1908- Edison and other leading producers from ten major film companies (pictured on the left with Edison, who is wearing a cap in the front row 4th from the left) form the Motion Picture Patents Company (MPPC) which extended its control over of distribution, prices, and other factors so as to standardize the industry. Independent producers not associated with the MPPC often found their shoots disrupted by hired thugs, though their pictures remain the most popular with audiences.

1915- The MPPC, though highly ineffectual in stemming independent movie production, drew attention from the U.S. Government as a "trust." When companies get together to set prices or limit competition - whether they actually are organized into a single holding company known as "trust" or not - they violate a federal law known as the Sherman Antitrust Act of 1890 which outlaws "every contract, combination…or conspiracy in restraint of trade or commerce." The economic theory behind the antitrust laws in the United States is that the public is best served by free competition in trade and industry.
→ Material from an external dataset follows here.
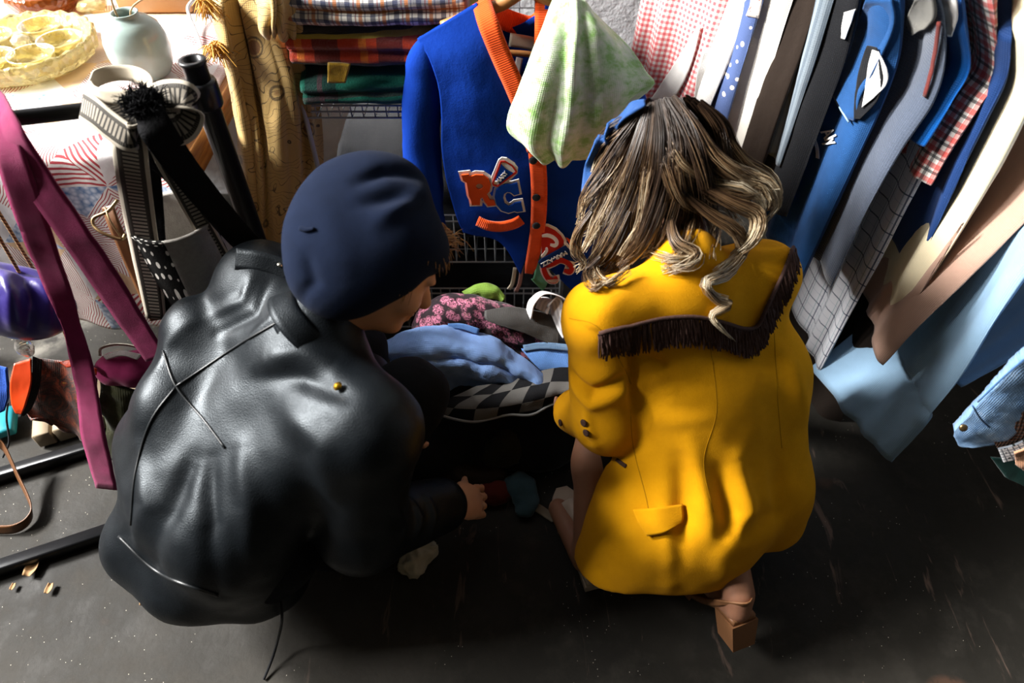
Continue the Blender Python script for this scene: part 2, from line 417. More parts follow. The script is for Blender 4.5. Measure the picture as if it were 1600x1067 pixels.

Some businesses, like the MPPC, have tried to eliminate competition by fixing prices or by assigning exclusive territories to different competitors within an industry. Antitrust laws seek to eliminate such anti-competitive behavior and promote free and fair marketplace competition. After 1915 the MPPC lost its power. At the same time independent producers began banding into studios that would soon dominate American cinema.

1914-18- World War I. Prior to the Great War, the vast majority of films came from the cultural centers of Europe, primarily France, Germany, and Italy. As the continent was disrupted by warfare, filmmaking slowed, and American companies stepped in to fill the void, producing almost 75% of the world’s films by the 1920’s.